In die jaren begon mijn grote Ommekeer. Ik begon me te verdiepen, niet alleen in mijn eigen achtergrond, maar ook in het onderwerp reïncarnatie;  kwam daardoor terecht bij het Boeddhisme, (dus bij Tibet, waar ik nog actief voor ben geweest), bij de grote wereldgodsdiensten, dus ook de Joodse Godsdienst  en dus daardoor  weer echt terug bij mezelf.

Ik beschouw mijzelf  als een kind van de Nieuwe Tijd. En er is nog zoveel te leren. Karma, reïncarnatie, de Wetten van Oorzaak en Gevolg, van actie en re-actie zijn voor mij geen vragen meer maar zekerheden. Reïncarnatie wordt ook genoemd in de Joodse Godsdienst.  Wat je zaait zul je oogsten… De enorme consequentie en de grootsheid daarvan, niet alleen voor mijn eigen verantwoordelijkheid, maar voor die van de hele wereld… is niet te overzien. Als ik ga zweven, natuurlijk geestelijk gesproken… wat zaai ik dan?  Moet ik niet minstens midden in het maatschappelijk leven blijven staan? Me bewust blijven van elke negatieve uitspraak of daad? Wat ik zaai, zal ik oogsten. Nu, straks, of in een later leven…

Wat een grote verantwoordelijkheid dragen we. Moeten we de hele wereld dan op onze schouders nemen? Of je het wilt of niet, of  je  het je  bewust bent of niet, je bent, mèt  je Westerse zelfgenoegzame, liefdevolle mededogen of je haat tegen alles wat kwaad verspreidt, méé-verantwoordelijk voor het karma van onze Aarde. Is mijn vaste overtuiging.

Ik ben ook ooit opgeleid voor de R.K. Kerk.

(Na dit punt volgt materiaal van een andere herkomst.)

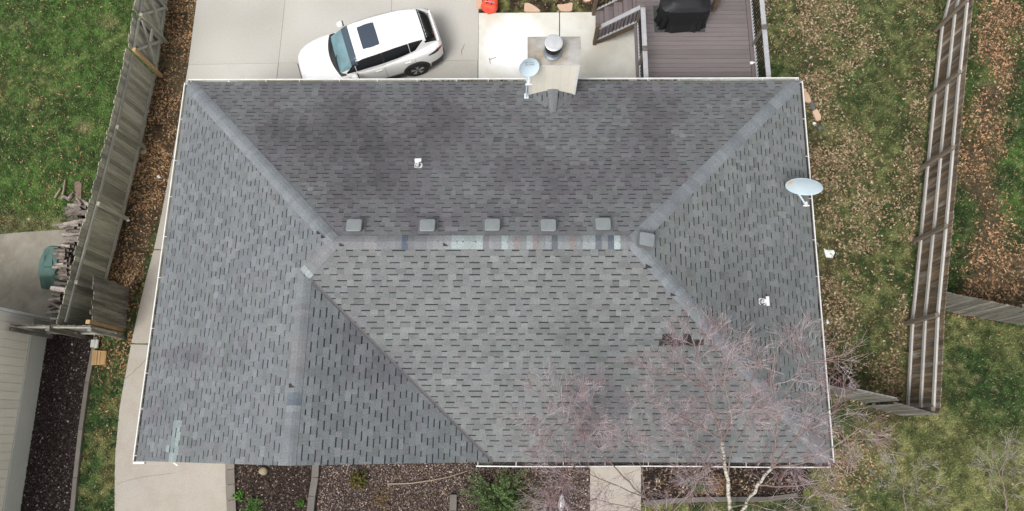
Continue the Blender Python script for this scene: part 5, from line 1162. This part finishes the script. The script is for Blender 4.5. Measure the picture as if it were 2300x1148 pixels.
tree('leaning birch with two white stems spreading mauve twigs over the roof corner', (1652, 1178, 0),
     [([(1652, 1178, 0), (1640, 1140, 1.3), (1632, 1085, 2.6), (1627, 1040, 3.6), (1622, 988, 4.8)], .058, .036), ([(1655, 1180, 0), (1668, 1142, 1.2), (1698, 1096, 2.6), (1735, 1050, 3.9)], .05, .032)],
     [([(1622, 988, 4.8), (1608, 944, 5.5), (1600, 921, 5.9), (1580, 872, 6.5), (1565, 800, 7.0)], .030), ([(1622, 988, 4.8), (1630, 960, 5.3), (1640, 925, 5.9), (1668, 884, 6.5), (1705, 810, 7.1)], .032),
      ([(1622, 988, 4.8), (1575, 960, 5.5), (1520, 930, 6.0), (1460, 905, 6.4)], .022), ([(1640, 925, 5.9), (1630, 860, 6.6), (1640, 790, 7.1)], .018), ([(1580, 872, 6.5), (1530, 840, 6.8), (1470, 850, 7.0)], .015),
      ([(1735, 1050, 3.9), (1752, 1025, 4.5), (1790, 985, 5.3), (1815, 930, 6.0)], .030), ([(1735, 1050, 3.9), (1739, 985, 5.), (1745, 945, 5.7), (1770, 880, 6.4)], .028), ([(1735, 1050, 3.9), (1800, 1040, 4.6), (1870, 1010, 5.3), (1940, 960, 5.9)], .026),
      ([(1790, 985, 5.3), (1850, 940, 6.0), (1900, 890, 6.5)], .018), ([(1700, 1090, 2.7), (1780, 1090, 3.6), (1860, 1080, 4.4), (1930, 1050, 5.0)], .022), ([(1627, 1040, 3.6), (1585, 1050, 4.2), (1530, 1060, 4.8), (1490, 1070, 5.2)], .018),
      ([(1632, 1085, 2.6), (1640, 1020, 3.9), (1680, 960, 5.1), (1690, 920, 5.8)], .022), ([(1745, 945, 5.7), (1730, 860, 6.6), (1745, 790, 7.1)], .018), ([(1770, 880, 6.4), (1800, 830, 6.8), (1820, 800, 7.0)], .014),
      ([(1640, 1140, 1.3), (1700, 1130, 2.4), (1780, 1120, 3.4), (1850, 1130, 4.)], .018), ([(1570, 815, 6.9), (1550, 770, 7.2)], .010), ([(1627, 1040, 3.6), (1600, 1000, 4.8), (1560, 985, 5.4), (1500, 975, 5.9)], .02)], 101, per=8, rt=.0060, L=.93, kids=(5, 8))
tree('bare birch with slender mauve stems crossing the front walk', (1530, 1235, 0), [([(1530, 1235, 0), (1495, 1165, 1.6), (1450, 1118, 2.8), (1400, 1072, 3.9)], .022, .016)],
     [([(1400, 1072, 3.9), (1350, 1010, 5.0), (1310, 960, 5.9), (1290, 910, 6.5)], .015), ([(1450, 1118, 2.8), (1380, 1090, 3.8), (1300, 1060, 4.8), (1230, 1010, 5.6)], .015), ([(1350, 1010, 5.0), (1340, 950, 5.8), (1330, 910, 6.3)], .014),
      ([(1495, 1165, 1.6), (1420, 1140, 2.8), (1340, 1120, 3.8), (1260, 1100, 4.6)], .013), ([(1300, 1060, 4.8), (1250, 1000, 5.6), (1210, 950, 6.1)], .013), ([(1450, 1118, 2.8), (1440, 1060, 4.0), (1420, 1010, 5.0), (1400, 975, 5.6)], .013),
      ([(1495, 1165, 1.6), (1560, 1100, 3.), (1580, 1050, 4.2), (1560, 1010, 5.)], .013), ([(1340, 1120, 3.8), (1280, 1140, 4.4), (1230, 1120, 5.0)], .013), ([(1310, 960, 5.9), (1260, 930, 6.3), (1220, 920, 6.5)], .010), ([(1300, 1060, 4.8), (1270, 1090, 5.0), (1230, 1130, 5.2)], .011)], 211, per=10, rt=.0062, L=.85, kids=(5, 8), bark='branch')
tree('young bare grey tree on the lawn at the lower right corner', (2262, 1150, 0), [([(2262, 1150, 0), (2258, 1110, .9), (2250, 1075, 1.8)], .028, .016)],
     [([(2250, 1075, 1.8), (2235, 1040, 2.5), (2225, 1000, 3.2)], .010), ([(2250, 1075, 1.8), (2265, 1020, 2.8), (2285, 960, 3.6)], .010), ([(2258, 1110, .9), (2285, 1085, 1.8), (2320, 1050, 2.6)], .009), ([(2250, 1075, 1.8), (2215, 1060, 2.4), (2180, 1040, 3.0)], .008)], 311, name='young_tree', tw='twig_grey', per=6, rt=.0045, L=.55, kids=(4, 6), bark='branch')
tree('wispy bare sapling at the edge of the leafy patch left of the lower right lawn', (2040, 1175, 0), [([(2040, 1175, 0), (2035, 1140, .8), (2030, 1105, 1.5)], .022, .012)],
     [([(2030, 1105, 1.5), (2025, 1060, 2.3), (2015, 1030, 2.9)], .008), ([(2030, 1105, 1.5), (2050, 1060, 2.3), (2075, 1030, 2.8)], .008), ([(2035, 1140, .8), (2060, 1120, 1.6), (2090, 1110, 2.1)], .007), ([(2030, 1105, 1.5), (2005, 1090, 2.), (1980, 1080, 2.6)], .007)], 331, name='sapling', tw='twig_grey', per=6, rt=.004, L=.5, kids=(4, 6), bark='branch')

# ------------------------------------------------------------------ shrubs and small plants
def plumes(label, c, n, rad, h, cols, seed, name='juniper_shrub', cat='shrub', leafn=46, ls=(.012, .03), lean=1.):
    r = np.random.RandomState(seed); c = np.array(c); t = thing(name, label, cat, (c[0], c[1], 0)); Vs, Cs = [], []; T = Tree(seed)
    for i in range(n):
        a = r.uniform(0, 2*pi); q = r.uniform(.25, 1.)*rad; tip = np.array((c[0]+cos(a)*q*rad**0, c[1]+sin(a)*q, h*r.uniform(.5, 1.)*(1-.35*q/rad))); b0 = np.array((c[0]+cos(a)*q*.2, c[1]+sin(a)*q*.2, .0))
        tt = np.linspace(0, 1, 6)[:, None]; P = b0*(1-tt)+tip*tt; P[:, 2] = tip[2]*tt[:, 0]**.75; T.seg(P, np.linspace(.007, .003, 6))
        s = r.uniform(.15, 1, leafn); Q = b0[None]*(1-s[:, None])+tip[None]*s[:, None]; Q[:, 2] = tip[2]*s**.75; Q += r.normal(0, .035, (leafn, 3))*(1.2-.7*s[:, None]); Q[:, 2] = np.maximum(Q[:, 2], .015)
        d = r.normal(0, 1, (leafn, 3))+np.array((cos(a), sin(a), .6)); d /= np.linalg.norm(d, axis=1)[:, None]; e = np.cross(d, r.normal(0, 1, (leafn, 3))); e /= np.linalg.norm(e, axis=1)[:, None]; l = r.uniform(*ls, leafn)[:, None]
        Vs.append(np.stack([Q-d*l, Q+e*l*.45, Q+d*l, Q-e*l*.45], 1).reshape(-1, 3)); col = np.array(cols)[r.randint(0, len(cols), leafn)]*r.uniform(.7, 1.3, (leafn, 1)); Cs.append(col)
    V = np.concatenate(Vs); mesh_obj('foliage', V, np.arange(len(V)).reshape(-1, 4), M['leaf'], t, col=np.concatenate(Cs)); T.build('stems', M['branch'], t)
JG = [(.11, .18, .06), (.06, .11, .035), (.17, .24, .09), (.08, .14, .05)]
plumes('feathery green juniper left of the front walk, largest of the shrubs', tuple(at(1120, 1122)[:2])+(0,), 190, 1.15, .85, JG, 5, leafn=64, ls=(.015, .034))
plumes('darker green juniper clump crowding the walk behind the large one', tuple(at(1185, 1130)[:2])+(0,), 70, .6, .5, [(.06, .11, .03), (.10, .14, .05), (.13, .12, .05)], 6, leafn=55)
plumes('low green shrub under birch twigs right of the walk', tuple(at(1560, 1085)[:2])+(0,), 30, .35, .4, JG, 7, leafn=50)
plumes('small bright green weed in the corner of the drive and the mulch bed', tuple(at(537, 1113)[:2])+(0,), 16, .16, .18, [(.10, .25, .04), (.07, .18, .03)], 8, 'leafy_weed', 'plant', 30, (.02, .04))
plumes('sprawling green weed patch at the bottom of the dark mulch bed', tuple(at(568, 1140)[:2])+(0,), 40, .36, .2, [(.08, .20, .04), (.06, .14, .03), (.12, .20, .06)], 9, 'leafy_weed', 'plant', 30, (.015, .03))
plumes('small green tuft near the block edging of the mulch bed', tuple(at(677, 1130)[:2])+(0,), 12, .14, .14, [(.07, .16, .03)], 10, 'leafy_weed', 'plant', 26, (.015, .03))
plumes('dry yellow green clump of grass in the middle of the gravel bed', tuple(at(805, 1078)[:2])+(0,), 45, .32, .3, [(.05, .085, .02), (.14, .12, .04), (.20, .14, .05)], 11, 'ornamental_grass', 'plant', 36, (.02, .04))
plumes('dead brown shrub stems in the dark mulch bed', tuple(at(610, 1098)[:2])+(0,), 22, .40, .4, [(.12, .09, .06), (.06, .045, .035)], 12, 'dead_shrub', 'shrub', 10, (.01, .02))
plumes('orange brown dried plant beside the green shrub right of the walk', tuple(at(1610, 1085)[:2])+(0,), 40, .38, .4, [(.25, .14, .06), (.16, .10, .05), (.30, .20, .10)], 13, 'dried_plant', 'plant', 30, (.015, .035))
plumes('tan dead grass tuft in lower part of the gravel bed', tuple(at(860, 1125)[:2])+(0,), 40, .40, .12, [(.25, .18, .10), (.16, .11, .06)], 14, 'dead_grass_tuft', 'plant', 26, (.015, .03))
p = at(1262, 1130, .5); lump((p[0], p[1], .35), (.09, .2, .12), M['tarp_white'], 'crumpled whitish plastic caught below the birch twigs', 'litter', 'plastic_sheet', 8, amp=.35)
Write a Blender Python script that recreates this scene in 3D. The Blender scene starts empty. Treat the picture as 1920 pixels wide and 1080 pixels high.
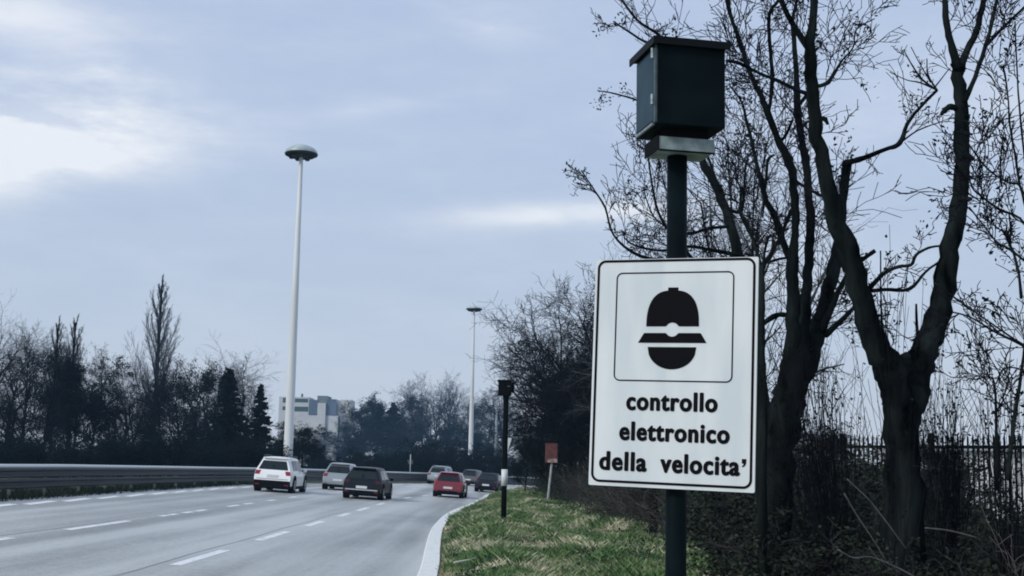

En ik blijf toch ook bij mijzelf als ik die oude catechismusvraag “waartoe ben ik op aarde” vertaal in de wedervraag ( ik blijf Joodse, nietwaar?) “Waarvoor ben ik weer op aarde’ en probeer dat uit te vinden en zo goed mogelijk  te leven, met die gedachte blijvend in mijn achterhoofd…
Nouja, zulke diepe gedachten kunnen alleen bovenkomen, als ik in mijn eentje op een stille zondagmiddag in mijn stille huisje achter mijn toetsenbord duik.